Although the promissory note and the mortgage deed designate different lenders, this does not invalidate the mortgage and the promise to repay the debt. Based on the testimony at trial, which the court has found to be credible, and the assignment attached to Fenyes' motion to strike, the designation of "The First Connecticut Capital Corporation" in the mortgage was nothing more than a scrivener's error. Therefore, both the promissory note and the mortgage that secures it are valid and enforceable by FCCC.
The court need not address FCCC's argument that it should reform the mortgage to correct the name of the mortgagee since it already found the mortgage to be valid and enforceable.
Finally, the court must address whether FCCC is entitled to foreclose the property that was mortgaged. "As a general matter, [courts] note that it is well established in our jurisprudence that [f]oreclosure is peculiarly an equitable action, and the court may entertain such questions as are necessary to be determined in order that complete justice may be done . . . [B]ecause a mortgage foreclosure action is an equitable proceeding, the trial court may consider all relevant circumstances to ensure that complete justice is done . . . Foreclosure may be withheld by the court on the grounds of equitable considerations and principles." (Citations omitted; emphasis added in original; internal quotation marks omitted.) Monetary Funding Group, Inc. v. Pluchino, 87 Conn.App. 401, 405, 867 A.2d 841 (2005).

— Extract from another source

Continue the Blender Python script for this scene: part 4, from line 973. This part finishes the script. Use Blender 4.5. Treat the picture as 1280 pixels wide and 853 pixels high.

The mortgage indicates that 642 Booth Hill Road, owned by Fenyes, and 604 Booth Hill Road, owned by Fracker Construction, are to secure the debt owed to "The First Connecticut Capital Corporation." The mortgage was signed by James Fracker, in his capacity as manager of Fracker Construction and was also signed by Fenyes in her individual capacity on July 21, 2003. The mortgage was also signed in the presence of two witnesses and was notarized. At trial, Richard Fenyes, the son of Mary Fenyes, testified that in July 2003, his mother was fully aware of her surroundings and that he discussed with his mother how the loan would stop the Lord Chamberlain foreclosure. At trial, James CT Page 12483 Fracker testified that he told Richard Fenyes that his mother's property would have to be collateral for the loan. He also testified that he saw Fenyes sign several documents given to her by Attorney Musto, the attorney that represented her during the mortgage closing, and that he observed her acknowledge that it was her free act and deed.
Based on the mortgage itself and the above trial testimony, the court finds that the promissory note and mortgage deed are valid, and therefore, to ensure that complete justice is done, FCCC is entitled to foreclosure. In addition, the court finds that all parties acted in good faith during the transactions. Also, at trial, Gregory Lane, a full-time state certified appraiser appraised the mortgaged property at $1,875,000. Since the property value is more than adequate to pay the mortgage, the court intends to order that the property, excluding the 4.7 acres conveyed to Fracker Construction, be sold. Therefore, the parties are ordered to return to court for a hearing to determine: (1) the dimensions of the property located at 642 Booth Hill Road to be conveyed to Fracker Construction; and (2) further action to be taken to effectuate the foreclosure.